Additional findings:

  • As training proceeds, more shortcuts are mastered and plan lengths monotonically decrease, up to 500K steps.
  • Generalization: SLAP trained on 3-block stacks generalizes plan lengths to unseen task instances (4–6 block towers, novel object sets) due to the reuse of abstract predicates and shortcut object-substitution schemes.

5. Theoretical Underpinnings and Relation to Abstract Model Learning

SLAP can be linked to frameworks that learn abstract world models over options (Rodriguez-Sanchez et al., 22 Jun 2024), where abstraction functions ϕ:SS~\phi: S \rightarrow \tilde{S} are learned to preserve the option-induced transition and initiation structure. Exact dynamics-preserving abstractions enable value preservation; approximate versions guarantee bounded value loss:

Qπ(s,o)Qπ(ϕ(s),o)ϵR+γVmaxϵT1γ|Q^\pi(s, o) - Q^\pi(\phi(s), o)| \leq \frac{\sqrt{\epsilon_R} + \gamma V_\text{max}\sqrt{\epsilon_T}}{1-\gamma}

This suggests that SLAP's methodology for learning and integrating shortcut options complements model-learning approaches by expanding the skill set over which abstractions can be constructed and planned.
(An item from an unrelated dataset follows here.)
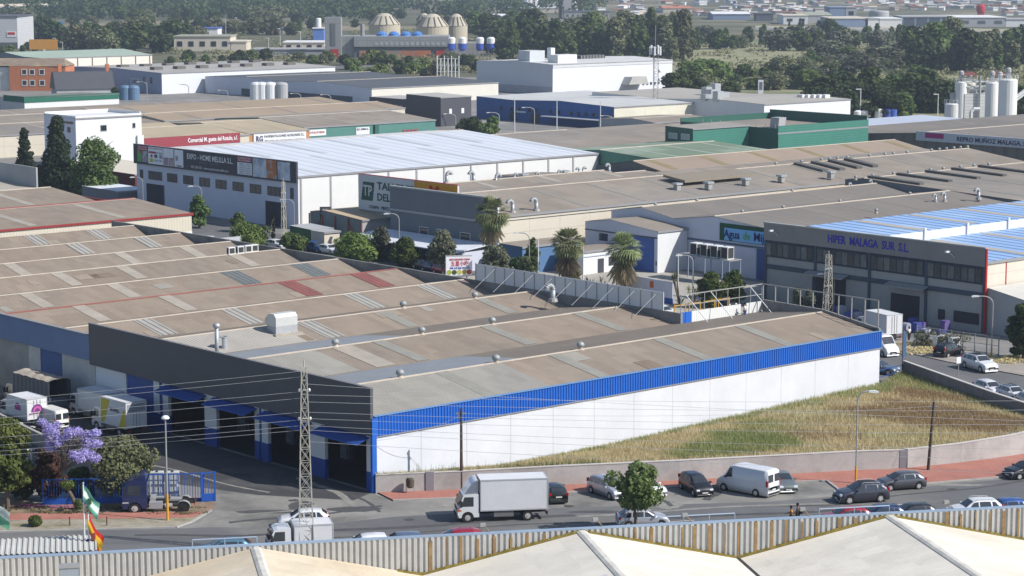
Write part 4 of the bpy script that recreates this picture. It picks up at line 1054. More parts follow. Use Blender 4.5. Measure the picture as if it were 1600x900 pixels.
# flood lights and rail on the parapet
def flood(px, label):
    u = u_at(px); r = root('floodlight', label, 'lamp', tuple(A0 + UX * u + Vector((0, 0, 0.09))), NA, 'floodlights on the corrugated parapet')
    MB().path([(0.5, -.1, -.7), (.1, 0, .05), (-.15, .25, .35)], .03).build('bracket', mat('rusty_pipe', (0.3, 0.2, 0.12), var=.3, scale=4), r)
    MB().obox((-.25, .35), (1, 0), (0, 1), .34, .26, .28, .5).build('lamp_head', steel_d, r)
for px, lb_ in ((762, 'floodlight on the parapet right of the crimson car'), (938, 'floodlight on the parapet left of the street tree trunk'), (1078, 'floodlight on the parapet below the nose out black people carrier'), (1262, 'floodlight on the parapet beside the two pedestrians'), (1487, 'floodlight on the parapet left of the white SUV')): flood(px, lb_)
def rail_piece(pa_, pb_, label):
    ua, ub_ = u_at(pa_), u_at(pb_)
    r = root('railing', label, 'railing', tuple(A0 + UX * ua + Vector((0, 0, .09))), NA)
    L = ub_ - ua
    MB().tube((0, .3, .35), (L, .3, .35), .045).build('top_bar', mat('rail_grey', (0.36, 0.42, 0.5), rough=.4, metal=.3), r)
    n = max(2, int(L / 1.6))
    for k in range(n + 1): MB().tube((L * k / n, .3, -.2), (L * k / n, .3, .35), .03).build('post', mat('rail_grey', (0,) * 3), r)
rail_piece(301, 402, 'grey pipe railing on the parapet below the pylon and teal car')
rail_piece(1282, 1392, 'blue grey pipe railing on the parapet left of the middle right ridge')
rail_piece(1030, 1150, 'thin grey pipe railing behind the parapet right of the street tree')
# low white ribbed roof left of the flags
p0 = P(-60, 868, 9.2); g_ = root('lean_to_roof', 'small white ribbed roof behind the parapet at the lower left corner', 'building', (p0.x, p0.y, 0), NA)
L = 200 / 25.3
mb = MB(); x = 0; pr = []
while x < L: pr += [(x, 0), (x + .16, 0), (x + .2, .07), (x + .3, .07)]; x += .34
for (xa, ya), (xb, yb) in zip(pr[:-1], pr[1:]): mb.face([(xa, .3, 9.0 + ya), (xb, .3, 9.0 + yb), (xb, 4.6, 8.9 + yb), (xa, 4.6, 8.9 + ya)])
mb.build('roof', mat('white_rib_roof', (0.44, 0.44, 0.42), var=.12), g_)
MB().box(0, L, .4, 4.5, 0, 8.85).build('wall', near_roof2, g_)
p = P(108, 893, 9.9); q = root('roof_hatch', 'small grey box on the cream roof at the lower left', 'hatch', tuple(P(108, 899, 9.4)), NA)
MB().box(-.55, .55, -.4, .4, 0, .55).build('box', mat('hatch_grey', (0.25, 0.29, 0.33)), q)
MB().box(-.6, .6, -.45, .45, .55, .62).build('lid', steel_d, q)
# flags
def flag(nm, label, px, ytop, base_z, ztop_py, stripes, drop, wdt, phase, poly=None):
    p = P(px, 868, base_z); h = height(p, ytop)
    r = root(nm, label, 'flag pole', tuple(p))
    MB().tube((0, 0, 0), (0, 0, h), .06, .04, n=10).build('pole', white_p, r)
    MB().lathe((0, 0, h), [(.02, 0), (.07, .05), (.07, .1), (.02, .15)], 10).build('finial', steel, r)
    return r, h
r, h = flag('flagpole', 'taller white flagpole flying the green and white flag', 133, 757, 8.0, 0, None, 0, 0, 0)
def cloth(par, z0, hgt, L, cols, ang_, seed, nm='flag_cloth', crest=None):
    """a limp flag hanging from the pole: hoist hgt, fly L, drooping"""
    nu, nv = 18, 12
    ms = cols; mb = MB()
    def pt(u, v):                                         # u along the fly, v down the hoist
        x = L * u * math.cos(ang_) ; z = z0 - hgt * v - L * u * math.sin(ang_) * (1 + .12 * v)
        y = .22 * math.sin(u * 7 + v * 2 + seed) * u + .1 * math.sin(v * 5 + seed)
        return (x - .25 * v * u * L * .4, y, z + .1 * math.sin(u * 5 + seed))
    for i in range(nu):
        for j in range(nv):
            v = (j + .5) / nv; k = 0
            for q, (lim, idx) in enumerate(cols['bands']):
                if v <= lim: k = idx; break
            mb.m = k
            mb.face([pt(i / nu, j / nv), pt((i + 1) / nu, j / nv), pt((i + 1) / nu, (j + 1) / nv), pt(i / nu, (j + 1) / nv)])
    o = mb.build(nm, cols['mats'], par, smooth=True)
    return o, pt
grn = leafmat('flag_green', (0.14, 0.36, 0.24), (0.16, 0.4, 0.27), .4); wht = leafmat('flag_white', (0.55, 0.62, 0.57), (0.6, 0.66, 0.6), .35)
rd = leafmat('flag_red', (0.45, 0.02, 0.02), (0.5, 0.03, 0.03), .3); yl_ = leafmat('flag_yellow', (0.62, 0.38, 0.02), (0.66, 0.4, 0.03), .3)
o, pt = cloth(r, h - .1, 1.0, 1.45, dict(bands=[(.33, 0), (.66, 1), (1.01, 0)], mats=[grn, wht]), R(48), 0.5)
mb = MB(); c = pt(.45, .5)
MB().obox((c[0], c[1]), (1, 0), (0, 1), .22, .3, c[2] - .15, c[2] + .2).build('crest', mat('crest_green', (0.05, 0.12, 0.07)), o)
r2, h2 = flag('flagpole', 'shorter white flagpole flying the red and yellow flag', 139.5, 803, 8.0, 0, None, 0, 0, 0)
o, pt = cloth(r2, h2 - .15, 1.1, 1.75, dict(bands=[(.25, 0), (.75, 1), (1.01, 0)], mats=[rd, yl_]), R(58), 2.0)
c = pt(.38, .5); MB().obox((c[0], c[1]), (1, 0), (0, 1), .26, .3, c[2] - .2, c[2] + .18).build('crest', mat('crest_red', (0.28, 0.06, 0.04)), o)
o = MB(); o.lathe((-.05, 0, .1), [(.35, 0), (.25, .4), (.12, .9), (.03, 1.0)], 8); o.build('furled_flag', leafmat('flag_blue', (0.04, 0.04, 0.35), (0.05, 0.05, 0.4), .2), r2, smooth=True)
r3, h3 = flag('flagpole', 'white flagpole outside the left edge with its pale green flag reaching in', -22, 775, 8.0, 0, None, 0, 0, 0)
cloth(r3, h3 - .2, 1.1, 1.9, dict(bands=[(.5, 0), (1.01, 1)], mats=[wht, grn]), R(28), 4.0)

# ================================================================== LAMPS, POLES, PYLON, WIRES
galv = mat('lamp_post_grey', (0.36, 0.36, 0.35), rough=.5, metal=.3, var=.12, scale=1)
ylw = mat('post_yellow', (0.62, 0.30, 0.02), rough=.6, var=.12)
lens = mat('lamp_lens', (0.75, 0.75, 0.72), rough=.25)
def street_lamp(label, px, py, ytop, kind='arm', side=-1, yellow=0.0, arm=1.6, rz=None, group='street lamps', thick=.085, arm_ang=None):
    p = P(px, py); h = height(p, ytop); r = root('street_lamp', label, 'street lamp', tuple(p), 0, group)
    if kind == 'globe':
        MB().tube((0, 0, 0), (0, 0, h - .35), thick, thick * .7, n=10).build('post', galv, r)
        MB().lathe((0, 0, h - .38), [(.12, 0), (.34, .12), (.34, .2), (.2, .34), (.04, .38)], 14).build('lamp_head', lens, r, smooth=True)
    else:
        pts = [(0, 0, 0), (0, 0, h - .9)]
        for t in range(1, 7):
            a = t / 6 * math.pi / 2; pts.append((side * arm * .62 * (1 - math.cos(a)), 0, h - .9 + .9 * math.sin(a)))
        pts.append((side * arm, 0, h + .02))
        MB().path(pts, thick * .8, n=8).build('post', galv, r)
        MB().prism([(side * arm * .95, h - .06), (side * (arm + .75), h - .10), (side * (arm + .8), h + .02), (side * (arm + .5), h + .12), (side * arm * .95, h + .08)], -.16, .16, 'y').build('lamp_head', lens, r)
    if yellow: MB().tube((0, 0, 0.01), (0, 0, yellow), thick * 1.22, n=10).build('painted_base', ylw, r)
    return r
street_lamp('straight street lamp with white mushroom head and yellow foot beside the tractor unit', 262, 815, 649, 'globe', yellow=2.3)
street_lamp('tall lamp post with yellow foot on the red pavement before the dry field', 1337, 757, 612, 'arm', 1, yellow=1.6, arm=1.0)
street_lamp('lamp post with yellow foot in the rear street right of the white SUV', 1549, 558, 463, 'arm', -1, yellow=1.2, arm=1.7)
for px, py, yt, sd_, lb_ in ((316, 352, 291, -1, 'curved street lamp in front of the middle of the advert hall'), (224, 333, 277, -1, 'curved street lamp at the left corner of the advert hall'), (460, 372, 312, -1, 'curved street lamp at the right corner of the advert hall'),
        (624, 415, 334, -1, 'curved street lamp in front of the dark grey hall'), (827, 443, 364, -1, 'curved street lamp left of the two fan palms'), (1082, 478, 399, -1, 'curved street lamp in front of the air conditioner stand'), (1303, 486, 428, -1, 'curved street lamp beside the rear pylon'),
        (72, 300, 262, -1, 'curved street lamp left of the tall conifer')):
    street_lamp(lb_, px, py, yt, 'arm', sd_, arm=1.5)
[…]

Practical model-learning involves maximizing contrastive objectives (InfoNCE) to induce embeddings that capture option effects while compressing irrelevant state details. Planning then proceeds in the abstract MDP equipped with both hand-crafted and learned shortcut options, providing sample-efficient and generalizable policies even in continuous, high-dimensional environments.

6. Limitations and Future Research

Key limitations and open directions for SLAP include:

  • Dependence on fixed, user-provided abstractions (predicate definitions and high-level TAMP structure). Learning or refining abstractions jointly with options is a prospective extension.
  • The quadratic growth in candidate shortcut pairs; while aggressive empirical pruning alleviates this, scaling to very large abstract state spaces may require additional heuristics or learned prioritization schemes.
  • Applicability to stochastic or partially observable environments is not yet fully established, though preliminary findings indicate improved robustness when shortcut options are present.
  • Environments where skill effects overlap extensively may defeat abstraction, requiring more expressive or hierarchical representation mechanisms.
  • Integration of automated option discovery, continual learning of abstractions, and multi-modal perception (e.g., vision and tactile sensing) are promising future directions.

SLAP demonstrates that leveraging existing TAMP abstractions to guide reinforcement learning enables the discovery of dynamic, multi-object skills that drastically shorten plans and improve long-horizon task success, moving toward integrated planning-learning systems combining generalization with physical improvisation.